Discouraging Interests
If your child shows an interest in something that doesn’t interest you, be respectful and try to be encouraging. You may not love going to dance recitals or football games, but if they are important to your child, try and make them a priority.
No matter how different you and your child are, at the end of the day, all your child wants is to feel included and for you to be proud of them. You should always aim to give your child the freedom to try new passions and explore — within reason.
Not Teaching Them Charity
Being charitable isn’t something kids are always exposed to. If they don’t see you helping strangers, they may think kindness is something that should be limited to friends and family, or even just to themselves.
During a big spring clean, you can have your kids help round up clothes to donate and explain that not every family has the privileges yours does. During the holidays, you can have your child shop for the less fortunate or donate some of their toys.

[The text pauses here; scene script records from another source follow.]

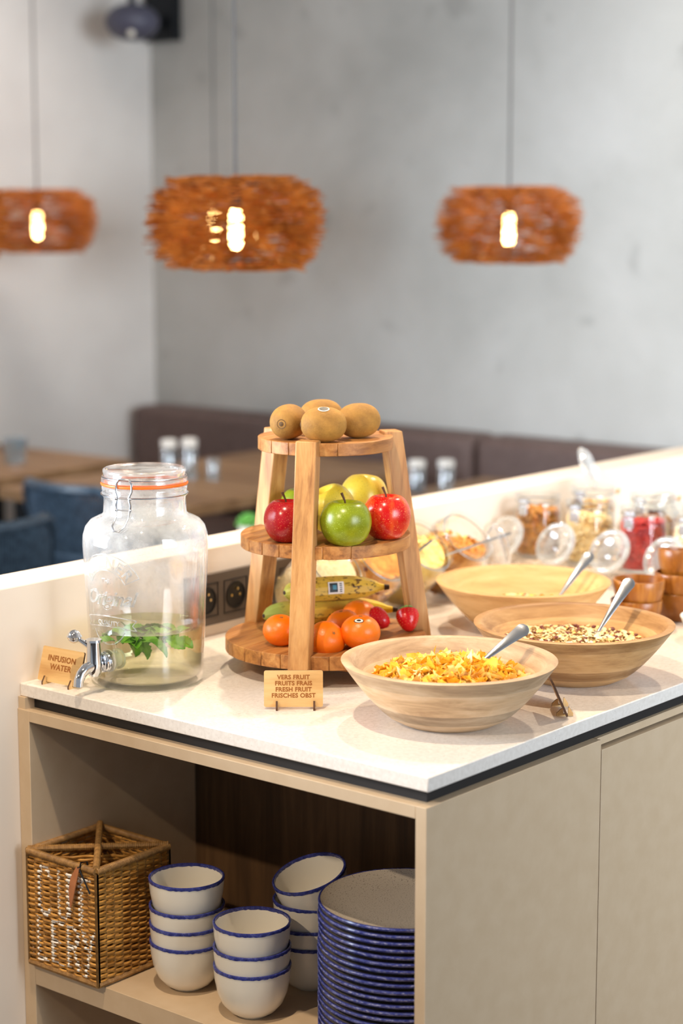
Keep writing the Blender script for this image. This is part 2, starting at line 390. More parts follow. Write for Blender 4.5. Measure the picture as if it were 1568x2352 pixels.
# ------------------------------------------------------------------ background furniture
bq = thing('banquette', 'long brown upholstered banquette along the concrete wall', 'bench', (0,0,0))
seams = [4.085, 2.433, 0.95, -0.5]
for k in range(3):
    b = MB().box(3.47, 3.645, seams[k+1]+0.006, seams[k]-0.006, 0.46, 0.838)
    obj('backrest', b, M['sofa'], bq, bevel=0.035, seg=4)
    b = MB().box(2.98, 3.48, seams[k+1]+0.004, seams[k]-0.004, 0.33, 0.46)
    obj('seat_cushion', b, M['sofa'], bq, bevel=0.03, seg=3)
obj('bench_base', MB().box(3.02, 3.645, -0.5, 4.085, 0.0, 0.33), M['sofa'], bq)

def table(label, x0, x1, y0, y1):
    t = thing('dining_table', label, 'table', ((x0+x1)/2, (y0+y1)/2, 0), 0, 'restaurant tables')
    hx, hy = (x1-x0)/2, (y1-y0)/2
    obj('tabletop', MB().box(-hx, hx, -hy, hy, 0.715, 0.75), M['table'], t, bevel=0.003)
    for sx in (-1, 1):
        for sy in (-1, 1):
            obj('leg', MB().box(sx*(hx-0.06)-0.025, sx*(hx-0.06)+0.025, sy*(hy-0.06)-0.025, sy*(hy-0.06)+0.025, 0, 0.715), M['frame'], t)
    return t
table('oak table at the left wall, holding a mill and tumbler', 1.35, 2.79, 3.38, 4.09)
table('oak table behind the dispenser holding white-capped shakers', 2.06, 3.28, 2.50, 3.22)
table('oak table behind the wooden fruit stand, near the banquette', 2.35, 3.22, 1.55, 2.20)
table('oak side table holding the green succulent behind the ledge', 1.60, 2.10, 1.55, 2.08)

def rope_chair(label, loc, rz):
    t = thing('rope_chair', label, 'chair', loc, rz, 'dark rope dining chairs')
    def rim(z, r, n=22, a0=-84, a1=84, ry=1.0):
        return [Vector((-math.cos(R(a0+(a1-a0)*k/n))*r*0.95, math.sin(R(a0+(a1-a0)*k/n))*r*ry, z if not callable(z) else z(abs(a0+(a1-a0)*k/n)))) for k in range(n+1)]
    ztop = lambda a: 0.80 if a < 34 else 0.80 - 0.26*min(1, (a-34)/50)**1.2
    top = rim(ztop, 0.285); bot = rim(0.47, 0.25)
    mid = rim(lambda a: 0.60, 0.270, a0=-62, a1=62)
    obj('top_rail', MB().tube(top, 0.016, 8), M['rope'], t)
    obj('mid_rail', MB().tube(mid, 0.009, 6), M['rope'], t)
    obj('seat_rail', MB().tube(bot, 0.013, 8), M['frame'], t)
    mb = MB(); N = 84
    T = rim(ztop, 0.282, N); Bm = rim(0.47, 0.25, N)
    for k in range(N+1):
        mb.tube([T[k], (T[k]+Bm[k])/2 + Vector((-0.008,0,0)), Bm[k]], 0.0042, 5)
    c = obj('woven_cords', mb, M['rope'], t); c['kind'] = 'stuff'
    s = MB().lathe([(0.0001, 0.46), (0.2, 0.46), (0.245, 0.45), (0.245, 0.43), (0.0001, 0.43)], 32)
    obj('seat', s, M['rope'], t)
    for sx, sy in ((-1,-1),(-1,1),(1,-1),(1,1)):
        obj('leg', MB().tube([(sx*0.17, sy*0.17, 0.44), (sx*0.21, sy*0.21, 0.0)], [0.014, 0.010], 8), M['frame'], t)
    return t
rope_chair('dark rope chair with curved back, farther one, at table end', (2.20, 2.82, 0), 0.0)
rope_chair('dark rope chair in the left foreground, just behind the ledge', (1.40, 2.66, 0), PI/2)
def shaker(label, loc, h=0.095, fill=True, cap=True, r=0.024):
    t = thing('condiment_shaker', label, 'shaker', loc, 0, 'table condiment shakers')
    obj('glass_body', MB().lathe([(0.0001,0.001),(r,0.001),(r,h*0.75),(r*0.85,h*0.8)], 20), M['shaker_body'], t)
    if fill: obj('contents', MB().lathe([(0.0001,0.002),(r*0.85,0.002),(r*0.85,h*0.45),(0.0001,h*0.46)], 16), M['shaker_fill'], t)
    if cap: obj('cap', MB().lathe([(r*0.9,h*0.78),(r*1.05,h*0.8),(r*1.05,h*0.97),(r*0.9,h),(0.0001,h)], 20), M['paint'], t)
shaker('white-capped shaker on the table behind the dispenser, left one', (2.544, 2.955, 0.75), 0.125)
shaker('white-capped shaker on the table behind the dispenser, right one', (2.576, 2.895, 0.75), 0.13, False)
shaker('small clear glass cruet right of the white-capped shakers', (2.61, 2.825, 0.75), 0.085, False, False, 0.02)
shaker('white-capped shaker behind the fruit stand, left one', (2.80, 2.155, 0.75), 0.10)
shaker('white-capped shaker behind the fruit stand, right one', (2.86, 2.09, 0.75), 0.10, False)
shaker('dark pepper mill on the table at the left wall', (2.42, 3.69, 0.75), 0.12, True, True, 0.02)
t = thing('glass_tumbler', 'empty glass tumbler on the left wall table', 'glass', (2.47, 3.61, 0.75))
obj('glass_wall', MB().lathe([(0.0001,0.001),(0.036,0.001),(0.042,0.085),(0.039,0.085),(0.033,0.006),(0.0001,0.006)], 24), M['shaker_body'], t)
t = thing('potted_succulent', 'small bright green succulent in a pot just behind the ledge', 'plant', (1.85, 1.98, 0.75))
obj('pot', MB().lathe([(0.0001,0),(0.022,0),(0.028,0.04),(0.024,0.04),(0.022,0.034),(0.0001,0.034)], 20), M['ceramic'], t)
for k in range(34):
    a = k*2.399; e = 0.15+1.3*(k/34); L = 0.036
    d = Vector((math.cos(a)*math.cos(e), math.sin(a)*math.cos(e), math.sin(e)))
    obj('leaf', MB().tube([Vector((0,0,0.036)), Vector((0,0,0.036))+d*L*0.6, Vector((0,0,0.036))+d*L], [0.004,0.008,0.002], 6), M['succulent'], t)

# pendant lamps
def stick_mesh():
    mb = MB(); rnd = random.Random(3)
    for k in range(1350):
        q = rnd.random(); z = (q*2-1)*0.098
        rr = 0.160 * (1 - abs(z/0.105)**3.0*0.40)
        a = rnd.random()*2*PI; sw = R(rnd.choice((-1,1))*rnd.uniform(14, 78))
        rad = Vector((math.cos(a), math.sin(a), 0)); tan = Vector((-math.sin(a), math.cos(a), 0))
        d = (rad*abs(math.sin(sw)) + tan*math.cos(sw)*(1 if sw > 0 else -1)).normalized()
        d.z += rnd.uniform(-0.14, 0.14) + z*1.2; d.normalize()
        L = rnd.uniform(0.060, 0.095); c = rad*rr + Vector((0,0,z))
        mb.tube([c - d*L*0.35, c + d*L*0.65], rnd.uniform(0.0011, 0.0019), 4, False)
    for zc in (-0.100, 0.100):
        for k in range(210):
            a = rnd.random()*2*PI; r0 = rnd.uniform(0.06, 0.105); sw = rnd.uniform(-0.9, 0.9)
            rad = Vector((math.cos(a), math.sin(a), 0)); tan = Vector((-math.sin(a), math.cos(a), 0))
            d = (rad*math.cos(sw)+tan*math.sin(sw)); p = rad*r0 + Vector((0,0,zc+rnd.uniform(-0.008,0.006)))
            mb.tube([p-d*0.03, p+d*0.03], 0.0016, 4, False)
    return mb.mesh('stick_shell', M['stick'])
STK = stick_mesh()
def pendant(label, x, y, z):
    t = thing('pendant_lamp', label, 'lamp', (x, y, z), 0, 'spiky copper stick pendant lamps')
    s = obj('stick_shade', STK, None, t); s['kind'] = 'stuff'
    mb = MB()
    for zz, rr in ((-0.085, 0.125), (0.0, 0.147), (0.085, 0.125)):
        mb.tube([(rr*math.cos(2*PI*k/40), rr*math.sin(2*PI*k/40), zz) for k in range(40)], 0.002, 5, closed=True)
    obj('wire_frame', mb, M['frame'], t)
    obj('cord', MB().tube([(0,0,0.06), (0,0,2.99-z)], 0.0035, 8), M['cord'], t)
    obj('bulb_holder', MB().tube([(0,0,0.03), (0,0,0.085)], 0.014, 12), M['frame'], t)
    obj('bulb', MB().lathe([(0.0001,-0.062),(0.010,-0.058),(0.015,-0.045),(0.015,0.015),(0.010,0.03),(0.0001,0.032)], 16), M['bulb'], t)
    obj('ceiling_rose', MB().lathe([(0.0001,2.998-z),(0.05,2.998-z),(0.05,2.975-z),(0.0001,2.972-z)], 24), M['frame'], t)
    d = bpy.data.lights.new('lamp_glow', 'POINT'); d.energy = 20; d.color = (1.0, 0.62, 0.30); d.shadow_soft_size = 0.02
    o = bpy.data.objects.new('lamp_glow', d); C.objects.link(o); o.parent = t; o.location = (0, 0, -0.02)
    d.shadow_soft_size = 0.012
    return t
pendant('spiky copper stick pendant lamp, largest and nearest, above the fruit stand', 1.478, 1.674, 1.573)
pendant('spiky copper stick pendant lamp hanging on the right before concrete wall', 2.72, 1.774, 1.559)
pendant('spiky copper stick pendant lamp hanging before the white left wall', 2.678, 3.703, 1.56)
pendant('spiky copper stick pendant lamp hidden behind the largest one', 3.028, 3.201, 1.559)
pendant('spiky copper stick pendant lamp cut off by the left picture edge', 1.012, 2.238, 1.57)
t = thing('wall_speaker', 'rounded slate-coloured speaker mounted high in the room corner', 'speaker', (3.30, 3.86, 2.275))
sp = MB(); sp.sphere((0,0,0), 0.1, 28, 16, (1.0,1.0,0.68)); obj('speaker_body', sp, M['speaker'], t)
obj('bracket', MB().tube([(0.03,0.03,0.0), (0.17,0.11,0.03), (0.31,0.17,0.03)], 0.022, 10).box(0.30,0.349,0.09,0.235,-0.04,0.20), M['frame'], t)
obj('indicator', MB().sphere((-0.055,-0.05,-0.045), 0.014, 10, 8), M['ceramic'], t)
obj('ceiling_rod', MB().tube([(0,0,0.06), (0,0,0.724)], 0.014, 10), M['frame'], t)
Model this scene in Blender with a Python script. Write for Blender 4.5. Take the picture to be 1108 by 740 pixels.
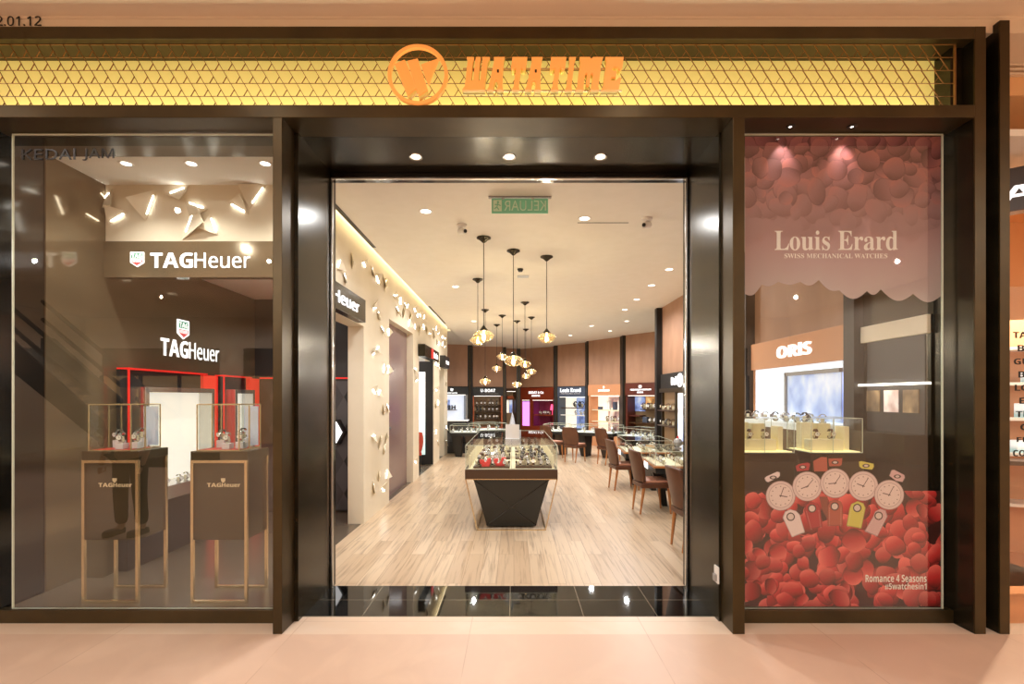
import bpy, math, random
from mathutils import Vector, Matrix
for o in list(bpy.data.objects):
    bpy.data.objects.remove(o)
S = bpy.context.scene
C = S.collection
R = math.radians
PI = math.pi

# ---------------------------------------------------------------- camera, view, world, lamps
F, CX, CY, EYE = 530.0, 556.0, 430.0, 1.6      # focal length in pixels, principal point, eye height
def X(px, y): return (px - CX) * y / F          # metres right of the camera at depth y
def Z(py, y): return EYE - (py - CY) * y / F    # height above the floor at depth y
cam_d = bpy.data.cameras.new('camera'); cam = bpy.data.objects.new('camera', cam_d); C.objects.link(cam)
cam.location = (0, 0, EYE); cam.rotation_euler = (R(90), 0, 0)
cam_d.sensor_fit = 'HORIZONTAL'; cam_d.sensor_width = 36; cam_d.lens = F / 1108 * 36
cam_d.shift_x = -2 / 1108; cam_d.shift_y = 60 / 1108
cam_d.clip_start = 0.02; cam_d.clip_end = 100
S.camera = cam
S.view_settings.view_transform = 'Standard'; S.view_settings.look = 'None'
S.view_settings.gamma = 1; S.view_settings.use_curve_mapping = False
S.view_settings.exposure = 0.0
S.cycles.max_bounces = 10; S.cycles.diffuse_bounces = 5; S.cycles.glossy_bounces = 5
S.cycles.transparent_max_bounces = 40; S.cycles.caustics_reflective = False; S.cycles.caustics_refractive = False
S.cycles.sample_clamp_indirect = 4.0
S.cycles.use_denoising = True
W = bpy.data.worlds.new('world'); S.world = W; W.use_nodes = True
W.node_tree.nodes['Background'].inputs['Color'].default_value = (1.0, 0.9, 0.8, 1)
W.node_tree.nodes['Background'].inputs['Strength'].default_value = 0.35

def spot(name, loc, power, col=(1, .86, .70), size=150, radius=.05, aim=(0, 0, -1), blend=1.0):
    d = bpy.data.lights.new(name, 'SPOT'); d.energy = power; d.color = col
    d.spot_size = R(size); d.spot_blend = blend; d.shadow_soft_size = radius
    o = bpy.data.objects.new(name, d); C.objects.link(o); o.location = loc
    o.rotation_euler = Vector(aim).to_track_quat('-Z', 'Y').to_euler()
    return o
def strip(name, loc, sx, sy, power, col, rot=(0, 0, 0)):
    d = bpy.data.lights.new(name, 'AREA'); d.energy = power; d.color = col
    d.shape = 'RECTANGLE'; d.size = sx; d.size_y = sy
    o = bpy.data.objects.new(name, d); C.objects.link(o); o.location = loc; o.rotation_euler = rot
    return o
MALL_W = (1.0, .96, .90)
SHOP_W = (.97, .98, 1.0)
MALL_LAMPS = [(x, y) for y in (-5.5, -2.2, .3, 2.1) for x in (-9, -4.6, -2.2, 1.0, 7.2)]
for x, y in MALL_LAMPS:
    spot('mall_downlight', (x, y, 4.16), {-5.5: 200, -2.2: 170, .3: 22, 2.1: 7}[y], MALL_W, 177, .03, (0, 0, -1), .2)
SHOP_LAMPS = [(X(724, 7.27), 7.27), (X(705, 8.3), 8.3), (X(689, 9.5), 9.5), (X(676, 10.6), 10.6), (X(678, 12.2), 12.2), (X(640, 13.0), 13.0),
              (X(660, 14.0), 14.0), (X(617, 15.0), 15.0), (X(590, 16.4), 16.4), (-.9, 5.0), (-1.0, 8.4), (-1.0, 12.2), (-.7, 15.4), (.75, 5.2), (.9, 15.8)]
for x, y in SHOP_LAMPS:
    spot('shop_downlight', (x, y, 3.46), 120, SHOP_W, 165, .05)
for x in (-.77, -.036, .68):
    spot('portal_downlight', (x, 3.85, 3.465), 5, SHOP_W, 140, .035)
for x in (-3.15, -2.62, -2.02):
    spot('window_downlight', (x, 3.98, 3.46), 50, (1, .96, .9), 120, .04)
for x in (1.93, 2.36):  # added spots that throw two glows on the film
    spot('film_glow_spot', (x, 3.42, 3.47), 10, (1, .86, .8), 66, .012, (0, .09, -.19))
spot('case_downlight', (2.3, 4.3, 3.46), 30, SHOP_W, 120, .05)
strip('sign_lightbox_tube', (-.35, 3.47, 3.60), 6.7, .05, 12, (1.0, .93, .62), (R(180), 0, 0))
strip('cove_light', (-1.83, 9.2, 3.56), 9.6, .05, 16, (1.0, .9, .62), (R(180), 0, R(90)))
WATCH_FILL = [(-2.75, 4.95), (-2.75, 5.75), (-2.75, 6.5)]  # added fill lamps that brighten the watch corner
for x, y in WATCH_FILL: spot('watch_corner_fill', (x, y, 2.95), 18, (1, .97, .93), 150, .04)
strip('closet_light', (-2.7, 10.8, 2.75), .8, .8, 14, (1, .95, .9))
spot('neighbour_lamp', (5.0, 4.6, 3.3), 650, (1, .84, .66), 160, .06)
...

Not Showing Environmental Concern
If you don’t show your kids that the environment matters, they may not care either. Even basic tasks like recycling and not littering might not be picked up by your kid if you don’t make a point of demonstrating them.
Show your children the importance of picking up after themselves, recycling, and being aware of the resources they consume. Even just shutting off the lights or not leaving the water running helps. Doing so ensures not only that your kid will have an environmentally friendly attitude, but also a respect for the world around them.